I did my best to explain my understanding of how the business is changing, the forces driving the change, and what trends are solidifying for the future. Newspapers and journalism are under the influence of longer-term change because of more ubiquitous ICT, but the current cacophony of crisis is largely due to the biggest recession in half of a century and over-leveraged debt. A lot of the discussion has been centered around the lack of leadership in redefining newspaper business models, but I think Michael Nielsen deserves merit for saying that newspapers might also be failing because their institutional structures are too optimized for an old paradigm. They are too good at what they used to do, and the jump into experimental and uncertain territory is nigh impossible.
That was Nielsen’s most visible takeaway. More obscured, although equally important in my opinion, is his opinion the successful companies of today, Google, Apple, etc., have a foundation of “technological innovation, and most key decision-makers [are] people with deep technological expertise.”:
If you doubt this, look at where the profits are migrating in other media industries. In music, they’re migrating to organizations like Apple. In books, they’re migrating to organizations like Amazon, with the Kindle. In many other areas of media, they’re migrating to Google: Google is becoming the world’s largest media company. They don’t describe themselves that way (see also here), but the media industry’s profits are certainly moving to Google. All these organizations are run by people with deep technical expertise.
This is one of the paradigms we’re trying to instill in student newspapers at CoPress. It’s no longer acceptable to outsource your CMS to a third-party company who doesn’t care about innovation; technological innovation has to be at the core of your business. Granted, CoPress does offer competing hosting and support with WordPress, an open source publishing platform, but our ultimate goal is hold the hand of student newspapers as we help them develop their internal capacity to create.

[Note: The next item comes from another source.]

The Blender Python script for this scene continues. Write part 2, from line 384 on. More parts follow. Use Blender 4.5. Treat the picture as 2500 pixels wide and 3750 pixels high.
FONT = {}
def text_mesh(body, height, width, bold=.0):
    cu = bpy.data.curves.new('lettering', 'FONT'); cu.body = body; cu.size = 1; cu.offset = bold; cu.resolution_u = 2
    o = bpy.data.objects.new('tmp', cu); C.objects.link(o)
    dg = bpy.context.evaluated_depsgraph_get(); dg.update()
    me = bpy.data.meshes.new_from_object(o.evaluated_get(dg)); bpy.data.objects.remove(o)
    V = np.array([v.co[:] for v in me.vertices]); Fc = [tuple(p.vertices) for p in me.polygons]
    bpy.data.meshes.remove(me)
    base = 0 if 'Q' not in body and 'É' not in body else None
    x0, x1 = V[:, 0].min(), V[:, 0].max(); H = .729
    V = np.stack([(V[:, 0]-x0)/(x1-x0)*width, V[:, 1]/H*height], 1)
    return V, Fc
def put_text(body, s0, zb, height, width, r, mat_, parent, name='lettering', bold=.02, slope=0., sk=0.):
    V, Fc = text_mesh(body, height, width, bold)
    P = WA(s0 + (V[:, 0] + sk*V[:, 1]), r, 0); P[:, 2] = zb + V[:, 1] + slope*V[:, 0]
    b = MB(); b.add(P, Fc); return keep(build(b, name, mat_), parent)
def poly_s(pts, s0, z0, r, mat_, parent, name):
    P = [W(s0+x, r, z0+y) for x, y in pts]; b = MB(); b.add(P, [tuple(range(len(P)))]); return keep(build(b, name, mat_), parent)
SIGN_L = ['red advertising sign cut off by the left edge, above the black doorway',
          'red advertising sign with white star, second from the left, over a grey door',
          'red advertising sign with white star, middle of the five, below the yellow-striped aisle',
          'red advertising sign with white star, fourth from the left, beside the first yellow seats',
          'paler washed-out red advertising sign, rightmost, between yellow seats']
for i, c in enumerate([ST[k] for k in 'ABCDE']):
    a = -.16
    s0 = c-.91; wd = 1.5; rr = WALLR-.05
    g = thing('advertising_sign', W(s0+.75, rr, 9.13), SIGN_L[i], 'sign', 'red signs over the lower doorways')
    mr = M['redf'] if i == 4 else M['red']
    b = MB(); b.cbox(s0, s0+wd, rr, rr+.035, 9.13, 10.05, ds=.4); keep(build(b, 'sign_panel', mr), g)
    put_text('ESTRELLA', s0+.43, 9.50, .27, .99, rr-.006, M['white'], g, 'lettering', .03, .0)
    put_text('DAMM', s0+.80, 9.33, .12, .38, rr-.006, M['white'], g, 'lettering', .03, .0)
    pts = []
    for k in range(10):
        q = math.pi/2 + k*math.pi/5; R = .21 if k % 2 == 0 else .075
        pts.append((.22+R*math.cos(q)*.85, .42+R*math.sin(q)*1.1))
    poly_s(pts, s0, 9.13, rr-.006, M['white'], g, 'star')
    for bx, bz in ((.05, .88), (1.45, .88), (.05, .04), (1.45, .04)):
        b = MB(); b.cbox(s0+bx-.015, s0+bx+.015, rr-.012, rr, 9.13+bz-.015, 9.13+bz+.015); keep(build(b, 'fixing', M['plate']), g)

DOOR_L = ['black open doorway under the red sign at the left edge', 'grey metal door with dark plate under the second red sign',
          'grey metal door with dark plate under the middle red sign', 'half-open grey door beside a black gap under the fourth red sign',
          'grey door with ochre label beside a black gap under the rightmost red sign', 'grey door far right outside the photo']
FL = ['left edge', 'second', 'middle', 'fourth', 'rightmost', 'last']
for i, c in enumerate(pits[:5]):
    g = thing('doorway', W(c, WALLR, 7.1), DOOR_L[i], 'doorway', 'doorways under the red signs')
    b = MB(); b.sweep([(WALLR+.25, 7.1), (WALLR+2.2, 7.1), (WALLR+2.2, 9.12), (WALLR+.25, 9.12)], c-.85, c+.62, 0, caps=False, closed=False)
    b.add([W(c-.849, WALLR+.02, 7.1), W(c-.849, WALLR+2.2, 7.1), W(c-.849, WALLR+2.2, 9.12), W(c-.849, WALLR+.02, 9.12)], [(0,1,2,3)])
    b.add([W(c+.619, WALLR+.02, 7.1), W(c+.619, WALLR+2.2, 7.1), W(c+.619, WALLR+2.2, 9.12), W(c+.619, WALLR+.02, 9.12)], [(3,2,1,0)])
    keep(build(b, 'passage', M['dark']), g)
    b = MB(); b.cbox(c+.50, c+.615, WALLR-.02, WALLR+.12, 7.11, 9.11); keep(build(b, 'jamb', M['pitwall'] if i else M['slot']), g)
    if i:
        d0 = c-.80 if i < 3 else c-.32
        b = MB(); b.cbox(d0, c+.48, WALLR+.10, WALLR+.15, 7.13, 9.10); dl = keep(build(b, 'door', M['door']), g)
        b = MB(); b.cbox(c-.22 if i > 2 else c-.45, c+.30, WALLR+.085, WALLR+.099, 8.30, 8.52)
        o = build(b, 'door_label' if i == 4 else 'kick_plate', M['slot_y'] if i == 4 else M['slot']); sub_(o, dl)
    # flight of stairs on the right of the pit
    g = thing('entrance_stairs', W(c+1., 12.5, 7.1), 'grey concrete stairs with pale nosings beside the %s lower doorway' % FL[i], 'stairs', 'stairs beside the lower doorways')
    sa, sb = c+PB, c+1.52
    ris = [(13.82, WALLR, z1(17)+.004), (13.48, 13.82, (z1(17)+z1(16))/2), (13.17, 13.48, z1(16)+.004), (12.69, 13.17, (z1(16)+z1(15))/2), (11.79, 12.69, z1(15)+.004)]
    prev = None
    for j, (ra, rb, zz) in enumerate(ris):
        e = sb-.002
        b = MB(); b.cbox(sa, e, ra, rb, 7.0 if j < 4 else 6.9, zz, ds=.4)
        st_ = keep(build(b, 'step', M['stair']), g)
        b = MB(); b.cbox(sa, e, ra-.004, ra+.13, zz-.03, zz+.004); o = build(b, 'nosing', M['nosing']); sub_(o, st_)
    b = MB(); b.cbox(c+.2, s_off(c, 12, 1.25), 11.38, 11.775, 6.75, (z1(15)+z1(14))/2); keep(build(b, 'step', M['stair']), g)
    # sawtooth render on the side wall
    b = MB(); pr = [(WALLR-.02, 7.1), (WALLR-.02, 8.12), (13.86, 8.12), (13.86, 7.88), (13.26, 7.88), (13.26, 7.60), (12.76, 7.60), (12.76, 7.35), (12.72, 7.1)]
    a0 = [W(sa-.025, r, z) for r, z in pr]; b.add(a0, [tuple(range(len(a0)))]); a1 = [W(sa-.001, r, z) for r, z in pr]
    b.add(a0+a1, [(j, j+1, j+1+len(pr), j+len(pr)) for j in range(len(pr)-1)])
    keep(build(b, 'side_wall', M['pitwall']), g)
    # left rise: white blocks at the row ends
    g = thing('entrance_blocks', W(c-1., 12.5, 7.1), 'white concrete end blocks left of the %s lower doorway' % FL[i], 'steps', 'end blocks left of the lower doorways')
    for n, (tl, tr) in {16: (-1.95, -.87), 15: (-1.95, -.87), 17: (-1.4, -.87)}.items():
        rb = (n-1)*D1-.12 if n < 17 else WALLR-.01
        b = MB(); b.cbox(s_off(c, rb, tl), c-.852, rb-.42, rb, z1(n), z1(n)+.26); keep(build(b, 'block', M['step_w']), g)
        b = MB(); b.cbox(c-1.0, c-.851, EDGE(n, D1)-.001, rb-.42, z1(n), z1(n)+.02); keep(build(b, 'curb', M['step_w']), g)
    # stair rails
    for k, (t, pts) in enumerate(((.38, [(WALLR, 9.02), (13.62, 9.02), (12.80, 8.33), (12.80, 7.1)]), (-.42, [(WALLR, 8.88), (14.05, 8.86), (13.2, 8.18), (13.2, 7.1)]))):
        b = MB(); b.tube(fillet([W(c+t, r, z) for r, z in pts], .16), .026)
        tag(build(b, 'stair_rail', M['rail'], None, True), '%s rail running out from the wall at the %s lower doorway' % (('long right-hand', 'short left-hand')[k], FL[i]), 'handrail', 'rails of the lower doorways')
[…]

Let’s take a 10,000 foot view at this, however. In my opinion, there’s a deeper technological shift happening that eventually will affect all industry and every facet of society. The internet is becoming a utility, much like electricity, and those who don’t have the utility at the core of this business operations will seem as backwards as businesses today that don’t use electricity. Simplistically, the disruption the internet is causing first hit the music industry, then the movie industry, and now the newspaper industry. I assume that it will also affect at least healthcare, politics, and education, industries that Andrew observed “have deeply entrenched positions of power.” I also assume that those with power don’t generally enjoy giving it up, instead preferring to try and manipulate public policy with the likes of France’s “three strikes” legislation and Connie Schultz’s attempt to make copyright even more restrictive and ban linking on the web in certain situations. Lastly, I assume that this type of reactive behavior is beneficial to the monopolists only and damages general society on a whole.
Given these assumptions, what general lessons can we learn from the music, movie and newspaper industries such that our society is less seriously disrupted when healthcare, politics, and education face the same type of deep transformational change? Keep in mind, too, that these are industries which will likely also shed thousands of jobs as they go through at least structural, and maybe even technological, unemployment. This is history in realtime.